When you buy something with blueberries, you expect to get a powerful little fruit packed with nutrients. But a consumer watchdog group says some blueberries aren't what they're cracked up to be.

On "The Early Show," Consumer Correspondent Susan Koeppen explained, "Just because you see blueberries on the box does not mean there are blueberries in the box."

Koeppen noted Americans consume more than 450 million pounds of blueberries each year. Blueberries, Koeppen said, contain Vitamin C, antioxidants and fiber.

Registered dietitian Diane Henderiks, of the website Dietitian in the Kitchen, said, "It's a great little fruit."

Blueberries, Koeppen noted, are making a big splash in supermarket aisles. Just last year, more than a 1,000 new blueberry food items were introduced to the U.S. market.

Henderiks said, "Knowing how healthful they are, it's a great marketing tool, but hopefully there are blueberries in the packaging you're getting!"

According to a recent study, the answer may be not too many. The Consumer Wellness Center, a non-profit consumer group, analyzed several products with blueberries on the packaging and found many of them contain few to no blueberries at all.

Koeppen walked the aisles of a grocery store, reading labels with Henderiks.

Koeppen, a box of Kellogg's Frosted Mini Wheats Blueberry Muffin in hand, asked, "Do you think people look at this box with the blueberries on the front and say, 'I'm going to get a serving of blueberries?"'

Henderiks said, "Absolutely, I think they think they are going to get a serving of fruits in whatever cereal this is.

But instead of blueberries, the Frosted Mini Wheats Blueberry Muffin cereal lists "blueberry flavored crunchlets" on the nutrition label.

Koeppen asked, "So reading through all the ingredients you do not see any actual blueberries?"

Henderiks replied, "No, I do not."

Michael Jacobson, of the Center for Science in the Public Interest Consumers, told CBS News, "Consumers are cheated. Sometimes monetarily.
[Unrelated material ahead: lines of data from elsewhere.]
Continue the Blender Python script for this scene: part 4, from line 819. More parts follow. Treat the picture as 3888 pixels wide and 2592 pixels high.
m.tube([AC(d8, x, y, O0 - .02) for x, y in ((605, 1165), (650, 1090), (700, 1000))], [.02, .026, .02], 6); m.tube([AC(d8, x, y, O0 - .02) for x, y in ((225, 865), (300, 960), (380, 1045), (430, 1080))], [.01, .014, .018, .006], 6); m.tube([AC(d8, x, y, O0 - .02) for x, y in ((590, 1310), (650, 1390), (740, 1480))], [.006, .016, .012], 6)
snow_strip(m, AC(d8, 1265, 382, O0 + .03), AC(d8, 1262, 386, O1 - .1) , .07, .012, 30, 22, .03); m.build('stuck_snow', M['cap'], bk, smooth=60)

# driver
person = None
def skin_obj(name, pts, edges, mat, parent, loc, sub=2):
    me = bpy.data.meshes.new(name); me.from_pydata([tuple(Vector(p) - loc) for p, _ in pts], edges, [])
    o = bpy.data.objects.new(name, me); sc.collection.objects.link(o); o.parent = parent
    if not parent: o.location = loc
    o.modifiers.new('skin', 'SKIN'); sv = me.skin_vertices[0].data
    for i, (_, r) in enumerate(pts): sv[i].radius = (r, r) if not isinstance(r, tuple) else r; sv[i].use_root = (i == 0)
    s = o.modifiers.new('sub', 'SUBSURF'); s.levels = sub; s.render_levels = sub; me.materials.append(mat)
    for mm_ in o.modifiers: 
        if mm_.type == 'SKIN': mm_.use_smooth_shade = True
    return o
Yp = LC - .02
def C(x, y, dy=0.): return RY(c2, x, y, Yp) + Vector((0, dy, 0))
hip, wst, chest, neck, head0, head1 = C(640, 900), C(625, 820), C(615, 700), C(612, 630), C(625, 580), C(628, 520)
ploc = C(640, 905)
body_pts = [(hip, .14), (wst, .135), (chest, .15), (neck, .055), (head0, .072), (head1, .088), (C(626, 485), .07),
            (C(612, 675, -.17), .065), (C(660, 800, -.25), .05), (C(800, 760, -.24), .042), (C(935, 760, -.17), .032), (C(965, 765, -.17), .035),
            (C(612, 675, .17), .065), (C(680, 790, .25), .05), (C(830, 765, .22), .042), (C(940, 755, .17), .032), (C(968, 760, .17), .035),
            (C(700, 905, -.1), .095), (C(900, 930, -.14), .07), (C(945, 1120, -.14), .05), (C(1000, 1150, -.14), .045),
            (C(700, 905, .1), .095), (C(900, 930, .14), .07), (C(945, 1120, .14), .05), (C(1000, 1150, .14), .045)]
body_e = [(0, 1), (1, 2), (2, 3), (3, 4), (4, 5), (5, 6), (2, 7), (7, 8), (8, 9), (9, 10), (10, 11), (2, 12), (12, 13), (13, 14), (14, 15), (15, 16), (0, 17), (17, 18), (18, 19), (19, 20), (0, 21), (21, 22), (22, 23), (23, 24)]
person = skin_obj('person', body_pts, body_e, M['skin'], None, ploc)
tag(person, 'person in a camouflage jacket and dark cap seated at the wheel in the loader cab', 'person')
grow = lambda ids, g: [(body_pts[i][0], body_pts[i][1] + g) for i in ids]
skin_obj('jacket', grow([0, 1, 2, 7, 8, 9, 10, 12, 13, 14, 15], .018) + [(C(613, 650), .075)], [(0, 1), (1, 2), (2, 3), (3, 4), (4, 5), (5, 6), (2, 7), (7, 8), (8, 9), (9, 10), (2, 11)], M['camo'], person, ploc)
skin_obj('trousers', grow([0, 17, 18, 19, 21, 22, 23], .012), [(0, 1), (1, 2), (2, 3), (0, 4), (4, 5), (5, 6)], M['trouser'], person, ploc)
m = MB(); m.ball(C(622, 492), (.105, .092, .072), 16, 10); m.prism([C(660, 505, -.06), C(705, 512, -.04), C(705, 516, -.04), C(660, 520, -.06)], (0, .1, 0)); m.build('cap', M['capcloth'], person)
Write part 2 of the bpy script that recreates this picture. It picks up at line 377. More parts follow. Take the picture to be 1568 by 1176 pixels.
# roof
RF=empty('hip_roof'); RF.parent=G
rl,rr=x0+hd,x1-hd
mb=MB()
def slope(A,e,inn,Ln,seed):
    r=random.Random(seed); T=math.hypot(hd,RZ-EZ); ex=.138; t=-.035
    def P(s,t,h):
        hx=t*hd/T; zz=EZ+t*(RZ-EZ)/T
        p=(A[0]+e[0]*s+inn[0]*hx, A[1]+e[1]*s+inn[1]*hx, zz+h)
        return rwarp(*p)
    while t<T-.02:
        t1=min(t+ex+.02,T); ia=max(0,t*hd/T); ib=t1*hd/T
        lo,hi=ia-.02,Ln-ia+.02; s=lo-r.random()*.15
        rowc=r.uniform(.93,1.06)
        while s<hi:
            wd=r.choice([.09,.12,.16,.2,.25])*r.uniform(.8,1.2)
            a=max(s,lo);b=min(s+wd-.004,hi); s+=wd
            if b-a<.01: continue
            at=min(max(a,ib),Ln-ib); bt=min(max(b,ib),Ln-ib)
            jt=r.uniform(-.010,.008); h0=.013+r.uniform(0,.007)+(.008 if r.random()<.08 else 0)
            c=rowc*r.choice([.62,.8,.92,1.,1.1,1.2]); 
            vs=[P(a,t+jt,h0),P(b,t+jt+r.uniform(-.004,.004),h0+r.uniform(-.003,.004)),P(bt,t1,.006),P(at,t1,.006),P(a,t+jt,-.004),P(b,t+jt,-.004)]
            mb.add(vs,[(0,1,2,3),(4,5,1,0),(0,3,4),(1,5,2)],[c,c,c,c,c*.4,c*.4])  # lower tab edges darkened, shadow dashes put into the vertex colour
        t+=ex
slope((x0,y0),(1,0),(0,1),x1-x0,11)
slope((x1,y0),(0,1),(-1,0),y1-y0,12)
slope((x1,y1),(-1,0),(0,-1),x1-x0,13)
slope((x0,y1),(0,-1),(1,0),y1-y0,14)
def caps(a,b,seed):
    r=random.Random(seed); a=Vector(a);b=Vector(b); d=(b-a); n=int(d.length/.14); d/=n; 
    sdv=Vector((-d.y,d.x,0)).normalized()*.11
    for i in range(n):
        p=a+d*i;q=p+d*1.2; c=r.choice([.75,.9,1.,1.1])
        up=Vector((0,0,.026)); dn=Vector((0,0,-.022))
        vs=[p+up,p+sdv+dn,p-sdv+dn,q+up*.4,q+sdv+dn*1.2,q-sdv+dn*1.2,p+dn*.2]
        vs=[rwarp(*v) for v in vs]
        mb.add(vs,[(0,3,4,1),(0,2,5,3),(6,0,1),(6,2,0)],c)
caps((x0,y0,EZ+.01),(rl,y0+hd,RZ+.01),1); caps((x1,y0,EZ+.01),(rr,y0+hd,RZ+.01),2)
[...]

Sometimes out of nutrition."

Jacobson says the lack of real blueberries in some products is just the tip of the iceberg.

He told CBS News, "There are literally hundreds of deceptively labeled foods in the supermarket."

Nutrition experts say, if you really want blueberries in your food, do it the old fashioned way: Just add them yourself.

Koeppen said General Mills and Kellogg's, who make some of the products mentioned in the study, say that all their products are clearly labeled and list whether or not they contain blueberries.

Koeppen added the Food and Drug Administration will go after companies if they use deceptive labeling.

"We talked to them yesterday," Koeppen said. "They said they can neither confirm nor deny that they're looking into the fake blueberry issue. But yes, if there is something that is deceptive, the FDA sometimes steps in and makes those companies change their labels."